**WHAT YOU HAVE TO DO**
Restate the opening lines of the material below word for word, stopping after the line that contains "return tuple((v /".

**DATA SHOWN**
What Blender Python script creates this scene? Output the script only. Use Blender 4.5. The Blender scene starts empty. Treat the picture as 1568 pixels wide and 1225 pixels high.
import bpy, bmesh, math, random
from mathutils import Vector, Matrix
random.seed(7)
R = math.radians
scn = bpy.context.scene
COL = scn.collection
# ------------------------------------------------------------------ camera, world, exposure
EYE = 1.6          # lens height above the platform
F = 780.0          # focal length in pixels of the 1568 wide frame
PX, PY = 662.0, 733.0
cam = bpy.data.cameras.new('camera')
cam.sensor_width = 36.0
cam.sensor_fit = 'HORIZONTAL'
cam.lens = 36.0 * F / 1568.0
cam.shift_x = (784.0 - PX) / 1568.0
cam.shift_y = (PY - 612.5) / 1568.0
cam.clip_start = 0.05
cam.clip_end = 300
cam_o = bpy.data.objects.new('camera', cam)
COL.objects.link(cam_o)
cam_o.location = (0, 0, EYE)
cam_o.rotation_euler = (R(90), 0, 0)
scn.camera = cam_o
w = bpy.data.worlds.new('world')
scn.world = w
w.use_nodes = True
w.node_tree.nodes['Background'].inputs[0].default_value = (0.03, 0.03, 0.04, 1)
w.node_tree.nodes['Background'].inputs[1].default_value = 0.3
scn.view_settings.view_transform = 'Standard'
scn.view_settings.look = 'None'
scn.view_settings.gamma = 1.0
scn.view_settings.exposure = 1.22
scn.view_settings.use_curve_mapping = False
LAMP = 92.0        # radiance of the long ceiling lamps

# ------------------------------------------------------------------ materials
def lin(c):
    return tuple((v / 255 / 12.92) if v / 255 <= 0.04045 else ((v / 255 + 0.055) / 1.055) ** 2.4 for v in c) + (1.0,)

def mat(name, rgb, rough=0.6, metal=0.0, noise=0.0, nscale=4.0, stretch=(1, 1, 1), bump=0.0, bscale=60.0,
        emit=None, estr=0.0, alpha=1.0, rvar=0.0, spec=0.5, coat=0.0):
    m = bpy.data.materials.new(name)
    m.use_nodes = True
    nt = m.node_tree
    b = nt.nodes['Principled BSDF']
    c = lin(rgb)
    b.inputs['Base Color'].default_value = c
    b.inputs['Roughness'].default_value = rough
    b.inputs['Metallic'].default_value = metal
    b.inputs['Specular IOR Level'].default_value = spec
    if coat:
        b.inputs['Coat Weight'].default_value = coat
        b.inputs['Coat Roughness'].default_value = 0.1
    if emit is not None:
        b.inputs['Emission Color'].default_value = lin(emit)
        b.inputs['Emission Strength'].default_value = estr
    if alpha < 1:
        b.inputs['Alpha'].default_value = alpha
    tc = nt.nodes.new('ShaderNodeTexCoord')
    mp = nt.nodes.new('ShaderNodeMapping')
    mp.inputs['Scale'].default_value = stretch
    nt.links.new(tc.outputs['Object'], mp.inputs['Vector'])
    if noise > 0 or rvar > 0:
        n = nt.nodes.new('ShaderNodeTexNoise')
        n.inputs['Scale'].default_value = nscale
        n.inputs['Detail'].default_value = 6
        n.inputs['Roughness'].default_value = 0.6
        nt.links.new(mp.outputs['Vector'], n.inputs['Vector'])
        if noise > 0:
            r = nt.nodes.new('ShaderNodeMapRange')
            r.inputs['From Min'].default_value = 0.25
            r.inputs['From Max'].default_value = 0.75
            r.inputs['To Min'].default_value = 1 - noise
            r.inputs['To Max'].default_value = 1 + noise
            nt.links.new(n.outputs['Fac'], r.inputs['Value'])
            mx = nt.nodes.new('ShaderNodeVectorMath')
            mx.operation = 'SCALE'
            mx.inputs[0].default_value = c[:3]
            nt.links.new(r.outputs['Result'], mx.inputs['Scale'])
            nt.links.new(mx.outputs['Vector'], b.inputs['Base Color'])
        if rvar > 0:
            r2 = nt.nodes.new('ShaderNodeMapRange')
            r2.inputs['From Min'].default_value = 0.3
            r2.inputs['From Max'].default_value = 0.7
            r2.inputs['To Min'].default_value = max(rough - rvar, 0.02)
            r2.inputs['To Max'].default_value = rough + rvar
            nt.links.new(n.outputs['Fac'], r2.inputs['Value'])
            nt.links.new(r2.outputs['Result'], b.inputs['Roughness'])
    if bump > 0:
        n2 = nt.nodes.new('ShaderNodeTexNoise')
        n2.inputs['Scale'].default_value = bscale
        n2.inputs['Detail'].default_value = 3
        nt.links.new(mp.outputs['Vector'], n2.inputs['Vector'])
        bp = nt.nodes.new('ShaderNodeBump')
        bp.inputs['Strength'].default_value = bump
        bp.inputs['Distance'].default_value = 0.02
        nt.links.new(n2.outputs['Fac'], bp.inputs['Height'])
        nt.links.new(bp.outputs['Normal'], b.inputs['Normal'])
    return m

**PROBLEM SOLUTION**
What Blender Python script creates this scene? Output the script only. Use Blender 4.5. The Blender scene starts empty. Treat the picture as 1568 pixels wide and 1225 pixels high.
import bpy, bmesh, math, random
from mathutils import Vector, Matrix
random.seed(7)
R = math.radians
scn = bpy.context.scene
COL = scn.collection
# ------------------------------------------------------------------ camera, world, exposure
EYE = 1.6          # lens height above the platform
F = 780.0          # focal length in pixels of the 1568 wide frame
PX, PY = 662.0, 733.0
cam = bpy.data.cameras.new('camera')
cam.sensor_width = 36.0
cam.sensor_fit = 'HORIZONTAL'
cam.lens = 36.0 * F / 1568.0
cam.shift_x = (784.0 - PX) / 1568.0
cam.shift_y = (PY - 612.5) / 1568.0
cam.clip_start = 0.05
cam.clip_end = 300
cam_o = bpy.data.objects.new('camera', cam)
COL.objects.link(cam_o)
cam_o.location = (0, 0, EYE)
cam_o.rotation_euler = (R(90), 0, 0)
scn.camera = cam_o
w = bpy.data.worlds.new('world')
scn.world = w
w.use_nodes = True
w.node_tree.nodes['Background'].inputs[0].default_value = (0.03, 0.03, 0.04, 1)
w.node_tree.nodes['Background'].inputs[1].default_value = 0.3
scn.view_settings.view_transform = 'Standard'
scn.view_settings.look = 'None'
scn.view_settings.gamma = 1.0
scn.view_settings.exposure = 1.22
scn.view_settings.use_curve_mapping = False
LAMP = 92.0        # radiance of the long ceiling lamps

# ------------------------------------------------------------------ materials
def lin(c):
    return tuple((v / 255 / 12.92) if v / 255 <= 0.04045 else ((v / 255 + 0.055) / 1.055) ** 2.4 for v in c) + (1.0,)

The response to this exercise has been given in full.